> **Do this**:
Leave out every picture, then transcribe the rest of the listing exactly.

> **Data provided**:
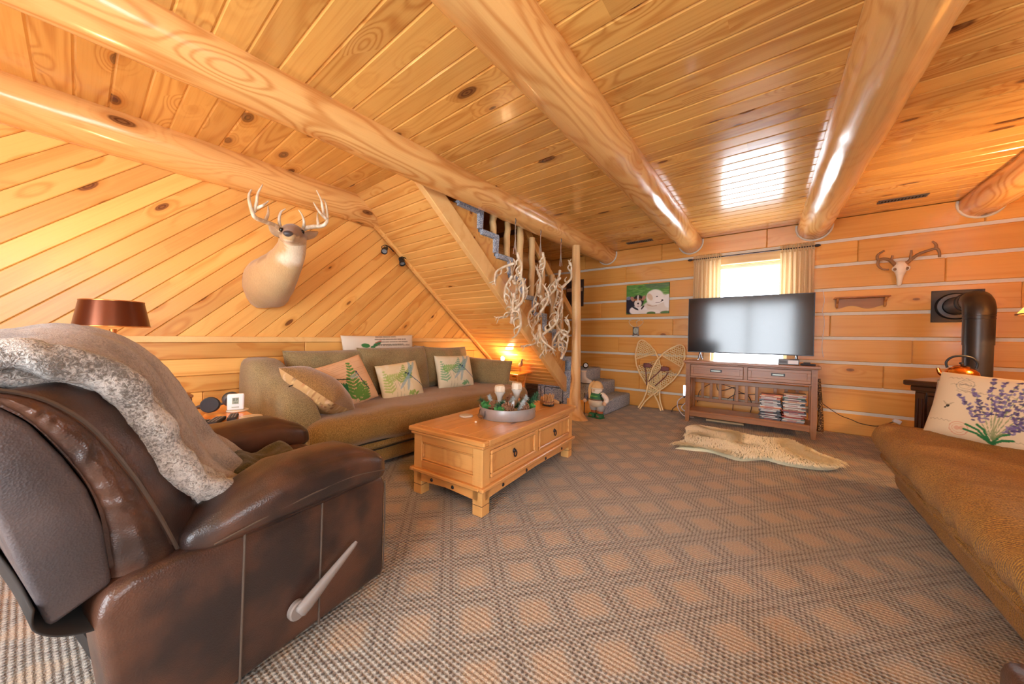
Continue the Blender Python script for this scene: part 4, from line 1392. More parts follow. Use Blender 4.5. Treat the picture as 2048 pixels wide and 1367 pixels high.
# lower moulding and stud rail
for sx in (-1, 1):
    obj('ledge', box(min(sx * (BX - .01), sx * (BX + .022)), max(sx * (BX - .01), sx * (BX + .022)), -BY - .022, BY + .022, .148, .172, .006), M['table'], ct)
    arch = [(-BY + .03, .148), (-BY + .03, .085), (-BY + .10, .092), (0, .105), (BY - .10, .092), (BY - .03, .085), (BY - .03, .148)]
    rl = obj('lower_rail', prism(arch, .024, 'X', sx * (BX - .012) - .012, .002), M['table'], ct)
    for yy in (-.42, -.14, .14, .42):
        bm = lathe([(.001, .006), (.008, .005), (.012, 0)], 12); xf(bm, RY(sx * pi / 2))
        obj('stud', bm, M['iron'], rl, (sx * (BX + .0005), yy, .118), smooth=True)
for sy in (-1, 1):
    obj('ledge', box(-BX + .01, BX - .01, min(sy * (BY - .01), sy * (BY + .022)), max(sy * (BY - .01), sy * (BY + .022)), .148, .172, .006), M['tablex'], ct)
    arch = [(-BX + .03, .148), (-BX + .03, .085), (0, .10), (BX - .03, .085), (BX - .03, .148)]
    rl = obj('lower_rail', prism(arch, .024, 'Y', sy * (BY - .012) - .012, .002), M['tablex'], ct)
    for xx in (-.12, .06):
        bm = lathe([(.001, .006), (.008, .005), (.012, 0)], 12); xf(bm, RX(-sy * pi / 2))
        obj('stud', bm, M['iron'], rl, (xx, sy * (BY + .0005), .118), smooth=True)
    # end: rails and recessed panel with bevelled bead
    obj('end_rail', box(-BX + .07, BX - .07, min(sy * (BY - .03), sy * BY) , max(sy * (BY - .03), sy * BY), .345, .388, .003), M['tablex'], ct)
    obj('end_rail', box(-BX + .07, BX - .07, min(sy * (BY - .03), sy * BY), max(sy * (BY - .03), sy * BY), .172, .225, .003), M['tablex'], ct)
    pn = obj('end_panel', box(-BX + .06, BX - .06, min(sy * (BY - .03), sy * (BY - .018)), max(sy * (BY - .03), sy * (BY - .018)), .20, .36), M['tablev'], ct)
    for a, b, c, d in ((-BX + .07, BX - .07, .225, .239), (-BX + .07, BX - .07, .331, .345), (-BX + .07, -BX + .084, .239, .331), (BX - .084, BX - .07, .239, .331)):
        obj('bead', box(a, b, min(sy * (BY - .018), sy * (BY - .006)), max(sy * (BY - .018), sy * (BY - .006)), c, d, .005), M['tablex'], pn)
def drawer(sx, y0, y1):
    fx = sx * (BX - .006)
    d_ = obj('drawer', box(min(fx, fx - sx * .02), max(fx, fx - sx * .02), y0, y1, .205, .365, .002), M['tablev'], ct)
    for a, b, c, e in ((y0, y1, .205, .228), (y0, y1, .342, .365), (y0, y0 + .023, .228, .342), (y1 - .023, y1, .228, .342)):
        obj('drawer_moulding', box(min(fx, fx + sx * .016), max(fx, fx + sx * .016), a, b, c, e, .006), M['table'], d_)
    ym = (y0 + y1) / 2
    bm = lathe([(.001, .014), (.009, .012), (.012, .004), (.016, 0)], 14); xf(bm, RY(sx * pi / 2))
    kn = obj('pull_rose', bm, M['iron'], d_, (fx, ym, .295), smooth=True)
    obj('ring_pull', tube([(fx + sx * .012, ym + .015 * cos(a), .277 + .019 * sin(a)) for a in [2 * pi * k / 20 for k in range(20)]], .004, 6, closed=True), M['iron'], d_, smooth=True)
for sx in (-1, 1):
    obj('side_rail', box(min(sx * (BX - .03), sx * BX), max(sx * (BX - .03), sx * BX), -BY + .07, BY - .07, .365, .388, .003), M['table'], ct)
    obj('side_rail', box(min(sx * (BX - .03), sx * BX), max(sx * (BX - .03), sx * BX), -BY + .07, BY - .07, .172, .205, .003), M['table'], ct)
    obj('centre_stile', box(min(sx * (BX - .03), sx * BX), max(sx * (BX - .03), sx * BX), -.025, .025, .205, .365, .003), M['tablev'], ct)
    drawer(sx, -BY + .074, -.027); drawer(sx, .027, BY - .074)
obj('carcass', box(-BX + .04, BX - .04, -BY + .04, BY - .04, .155, .39), M['seamdark'], ct)

# ------------------------------------------------------------------ side table beside the sofa
M['amber'] = wood('amber_pine', srgb(232, 150, 66), srgb(204, 112, 34), rough=.25, lines=16, lam=.5, knots=.2, var=.08, coat=.3)
sd_ = thing('side_table', 'amber pine end table between recliner and sofa', 'side table', (-2.57, .26, 0))
obj('table_top', box(-.37, .36, -.40, .385, .52, .55, .006), M['amber'], sd_)
obj('apron', box(-.33, .32, -.36, .345, .42, .52, .003), M['amber'], sd_)
for x_ in (-.32, .29):
    for y_ in (-.35, .315): obj('leg', box(x_, x_ + .045, y_, y_ + .045, 0, .42, .004), M['amber'], sd_)
obj('lower_shelf', box(-.31, .30, -.34, .33, .14, .16, .003), M['amber'], sd_)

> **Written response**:
Continue the Blender Python script for this scene: part 4, from line 1392. More parts follow. Use Blender 4.5. Treat the picture as 2048 pixels wide and 1367 pixels high.
# lower moulding and stud rail
for sx in (-1, 1):
    obj('ledge', box(min(sx * (BX - .01), sx * (BX + .022)), max(sx * (BX - .01), sx * (BX + .022)), -BY - .022, BY + .022, .148, .172, .006), M['table'], ct)
    arch = [(-BY + .03, .148), (-BY + .03, .085), (-BY + .10, .092), (0, .105), (BY - .10, .092), (BY - .03, .085), (BY - .03, .148)]
    rl = obj('lower_rail', prism(arch, .024, 'X', sx * (BX - .012) - .012, .002), M['table'], ct)
    for yy in (-.42, -.14, .14, .42):
        bm = lathe([(.001, .006), (.008, .005), (.012, 0)], 12); xf(bm, RY(sx * pi / 2))
        obj('stud', bm, M['iron'], rl, (sx * (BX + .0005), yy, .118), smooth=True)
for sy in (-1, 1):
    obj('ledge', box(-BX + .01, BX - .01, min(sy * (BY - .01), sy * (BY + .022)), max(sy * (BY - .01), sy * (BY + .022)), .148, .172, .006), M['tablex'], ct)
    arch = [(-BX + .03, .148), (-BX + .03, .085), (0, .10), (BX - .03, .085), (BX - .03, .148)]
    rl = obj('lower_rail', prism(arch, .024, 'Y', sy * (BY - .012) - .012, .002), M['tablex'], ct)
    for xx in (-.12, .06):
        bm = lathe([(.001, .006), (.008, .005), (.012, 0)], 12); xf(bm, RX(-sy * pi / 2))
        obj('stud', bm, M['iron'], rl, (xx, sy * (BY + .0005), .118), smooth=True)
    # end: rails and recessed panel with bevelled bead
    obj('end_rail', box(-BX + .07, BX - .07, min(sy * (BY - .03), sy * BY) , max(sy * (BY - .03), sy * BY), .345, .388, .003), M['tablex'], ct)
    obj('end_rail', box(-BX + .07, BX - .07, min(sy * (BY - .03), sy * BY), max(sy * (BY - .03), sy * BY), .172, .225, .003), M['tablex'], ct)
    pn = obj('end_panel', box(-BX + .06, BX - .06, min(sy * (BY - .03), sy * (BY - .018)), max(sy * (BY - .03), sy * (BY - .018)), .20, .36), M['tablev'], ct)
    for a, b, c, d in ((-BX + .07, BX - .07, .225, .239), (-BX + .07, BX - .07, .331, .345), (-BX + .07, -BX + .084, .239, .331), (BX - .084, BX - .07, .239, .331)):
        obj('bead', box(a, b, min(sy * (BY - .018), sy * (BY - .006)), max(sy * (BY - .018), sy * (BY - .006)), c, d, .005), M['tablex'], pn)
def drawer(sx, y0, y1):
    fx = sx * (BX - .006)
    d_ = obj('drawer', box(min(fx, fx - sx * .02), max(fx, fx - sx * .02), y0, y1, .205, .365, .002), M['tablev'], ct)
    for a, b, c, e in ((y0, y1, .205, .228), (y0, y1, .342, .365), (y0, y0 + .023, .228, .342), (y1 - .023, y1, .228, .342)):
        obj('drawer_moulding', box(min(fx, fx + sx * .016), max(fx, fx + sx * .016), a, b, c, e, .006), M['table'], d_)
    ym = (y0 + y1) / 2
    bm = lathe([(.001, .014), (.009, .012), (.012, .004), (.016, 0)], 14); xf(bm, RY(sx * pi / 2))
    kn = obj('pull_rose', bm, M['iron'], d_, (fx, ym, .295), smooth=True)
    obj('ring_pull', tube([(fx + sx * .012, ym + .015 * cos(a), .277 + .019 * sin(a)) for a in [2 * pi * k / 20 for k in range(20)]], .004, 6, closed=True), M['iron'], d_, smooth=True)
for sx in (-1, 1):
    obj('side_rail', box(min(sx * (BX - .03), sx * BX), max(sx * (BX - .03), sx * BX), -BY + .07, BY - .07, .365, .388, .003), M['table'], ct)
    obj('side_rail', box(min(sx * (BX - .03), sx * BX), max(sx * (BX - .03), sx * BX), -BY + .07, BY - .07, .172, .205, .003), M['table'], ct)
    obj('centre_stile', box(min(sx * (BX - .03), sx * BX), max(sx * (BX - .03), sx * BX), -.025, .025, .205, .365, .003), M['tablev'], ct)
    drawer(sx, -BY + .074, -.027); drawer(sx, .027, BY - .074)
obj('carcass', box(-BX + .04, BX - .04, -BY + .04, BY - .04, .155, .39), M['seamdark'], ct)

# ------------------------------------------------------------------ side table beside the sofa
M['amber'] = wood('amber_pine', srgb(232, 150, 66), srgb(204, 112, 34), rough=.25, lines=16, lam=.5, knots=.2, var=.08, coat=.3)
sd_ = thing('side_table', 'amber pine end table between recliner and sofa', 'side table', (-2.57, .26, 0))
obj('table_top', box(-.37, .36, -.40, .385, .52, .55, .006), M['amber'], sd_)
obj('apron', box(-.33, .32, -.36, .345, .42, .52, .003), M['amber'], sd_)
for x_ in (-.32, .29):
    for y_ in (-.35, .315): obj('leg', box(x_, x_ + .045, y_, y_ + .045, 0, .42, .004), M['amber'], sd_)
obj('lower_shelf', box(-.31, .30, -.34, .33, .14, .16, .003), M['amber'], sd_)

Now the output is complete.